A question we did--and still are--batting around is whether or not superheroes ought to get levels at all. After all, Spiderman doesn't change a whole lot (or, well, if he does, he changes back). Superman might unveil a new power once in a while or something ... but not in the better written stuff. Do superheroes change?
I think so--at least to a degree. For one thing gaming is a different model of fiction than comic books or movies (and Spiderman is also underwear and lunchboxes as much as a fictional character). We like being able to upgrade characters to a degree.
We are also different levels of "finished." I think that each of us might have different ideas of what an 'end-state' of our characters might look like. Mine? Pretty much done (not that I can't find stuff to spend the points on, though). The guy who is the champion of the gods of cars with their black gloves and chrome teeth--to whom more blood has been sacrificed that to the Aztec nightmare deities?
I bet he can find some places to spend the points (Armor).
But there's a third reason: in our game world--this specific one--there's some specific stuff going on. The world we're playing in uses the Supers are Jerks model that some (more recent) comics have adopted. They are like badly behaving celebrities--often untouchable to the local authorities. They are not murderous badguys (for the most part) but in this world, even the more shiny heroes are pretty petty and often flawed.
Our characters are not so much upholding the status quo (which is a big part of Marvel and DC as the world still has to be pretty recognizable and, at the end of the day, the title characters still need to sell a lunchbox)--as they may be changing the world--or at least finding their ways in it. The characters may well have arcs that exist outside of the general realm of "traditional super characters."
Having a way of upgrading them is valuable in facilitating that.
So how do you do it?
One Level Per Big Fight Or Something
I had discussed with the GM how we might have characters go up in level--and we didn't have a good idea. What, in this game, was a "dungeon" (or a ghost investigation?). What was the general unit of play that the game would be built around? I came back with something that seemed pretty obvious: it's a big fight!
Our characters are various breeds of combat machine--when we fight a number of APs "equal" to us, might we go up a level? We used that for these first three play-sessions--but I think that might be too fast. Maybe 2x our points (and remember: our points go up)? That seems like it might be a bit better.
In any event--two sessions of interesting, involved combat (5 hrs of play or so) to get a level doesn't seem absurd.

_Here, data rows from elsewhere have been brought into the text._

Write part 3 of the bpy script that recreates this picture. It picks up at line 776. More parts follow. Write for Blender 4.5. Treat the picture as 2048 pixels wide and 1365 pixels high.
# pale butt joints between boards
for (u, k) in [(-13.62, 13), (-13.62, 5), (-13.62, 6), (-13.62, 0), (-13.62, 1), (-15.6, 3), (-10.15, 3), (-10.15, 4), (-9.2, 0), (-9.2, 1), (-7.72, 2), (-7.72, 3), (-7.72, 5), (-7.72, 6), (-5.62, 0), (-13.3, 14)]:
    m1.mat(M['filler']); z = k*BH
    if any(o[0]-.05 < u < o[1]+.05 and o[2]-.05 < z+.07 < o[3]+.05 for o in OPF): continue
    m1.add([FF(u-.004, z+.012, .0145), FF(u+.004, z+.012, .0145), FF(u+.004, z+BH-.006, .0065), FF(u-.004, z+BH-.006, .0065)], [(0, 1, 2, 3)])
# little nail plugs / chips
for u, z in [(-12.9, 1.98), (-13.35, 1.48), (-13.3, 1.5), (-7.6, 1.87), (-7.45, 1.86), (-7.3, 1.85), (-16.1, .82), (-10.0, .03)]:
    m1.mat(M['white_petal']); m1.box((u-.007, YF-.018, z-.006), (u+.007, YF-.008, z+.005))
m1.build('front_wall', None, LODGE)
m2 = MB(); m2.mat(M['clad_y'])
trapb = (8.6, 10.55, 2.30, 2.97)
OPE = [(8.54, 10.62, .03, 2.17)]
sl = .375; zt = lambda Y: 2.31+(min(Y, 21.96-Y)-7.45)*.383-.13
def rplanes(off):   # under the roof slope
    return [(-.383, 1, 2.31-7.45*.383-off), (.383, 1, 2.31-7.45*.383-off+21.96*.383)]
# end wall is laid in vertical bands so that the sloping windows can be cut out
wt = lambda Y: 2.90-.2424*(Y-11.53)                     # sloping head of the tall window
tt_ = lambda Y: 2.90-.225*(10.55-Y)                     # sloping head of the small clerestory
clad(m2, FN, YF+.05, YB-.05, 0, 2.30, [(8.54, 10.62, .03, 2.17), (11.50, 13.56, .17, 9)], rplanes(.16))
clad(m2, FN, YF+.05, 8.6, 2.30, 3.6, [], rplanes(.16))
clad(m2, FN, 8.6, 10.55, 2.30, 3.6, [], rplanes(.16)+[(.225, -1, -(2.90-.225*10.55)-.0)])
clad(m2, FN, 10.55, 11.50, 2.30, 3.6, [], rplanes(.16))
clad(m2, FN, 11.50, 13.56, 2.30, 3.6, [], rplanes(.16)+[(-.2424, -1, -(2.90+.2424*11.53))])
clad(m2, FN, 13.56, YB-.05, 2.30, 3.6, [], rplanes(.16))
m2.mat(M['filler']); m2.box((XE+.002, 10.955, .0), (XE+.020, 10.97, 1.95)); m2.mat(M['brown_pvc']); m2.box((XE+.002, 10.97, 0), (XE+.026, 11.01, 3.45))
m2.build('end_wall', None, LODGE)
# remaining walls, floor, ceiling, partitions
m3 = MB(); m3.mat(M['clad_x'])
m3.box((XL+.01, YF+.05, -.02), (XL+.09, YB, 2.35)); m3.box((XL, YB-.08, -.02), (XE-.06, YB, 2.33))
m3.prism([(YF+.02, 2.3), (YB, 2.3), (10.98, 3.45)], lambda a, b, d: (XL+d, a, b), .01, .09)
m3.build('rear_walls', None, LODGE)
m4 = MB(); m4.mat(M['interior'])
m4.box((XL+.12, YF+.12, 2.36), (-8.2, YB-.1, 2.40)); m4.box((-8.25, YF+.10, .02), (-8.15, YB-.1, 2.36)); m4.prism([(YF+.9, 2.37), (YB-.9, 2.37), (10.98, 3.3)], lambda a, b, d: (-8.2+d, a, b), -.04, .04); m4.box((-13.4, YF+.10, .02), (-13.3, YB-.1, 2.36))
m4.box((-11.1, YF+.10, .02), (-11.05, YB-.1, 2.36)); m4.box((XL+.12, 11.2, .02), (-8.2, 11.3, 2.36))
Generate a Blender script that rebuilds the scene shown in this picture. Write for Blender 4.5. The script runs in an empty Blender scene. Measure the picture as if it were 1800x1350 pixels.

It appears we might have a really big battle (say 1-3 play sessions) about as often as we went in dungeons or moved between investigations. That pacing-element seems "about right."
The Importance of Pacing Elements
We were going to do a big space game and we never quite got it off the ground (maybe next?). One of the reasons was that we wanted levels--but weren't sure what the leveling mechanic was (maybe sector-jumps?). We weren't quite thinking about things like this--but now that we are, we might come back to it from another direction: what is the basic element of story in this game?
Is it going from planet to planet? Buying a new ship? Completing a sector's missions? A planet's missions? Could each "mission" have an XP count? Something like that?
It's gotta be something like that.
I think it's interesting to think of the game play--absent of specific mechanics--and ask what the innate demarcation points are for its basic narrative. I think that tells us something about the nature of it beyond what we get from the high-level overview.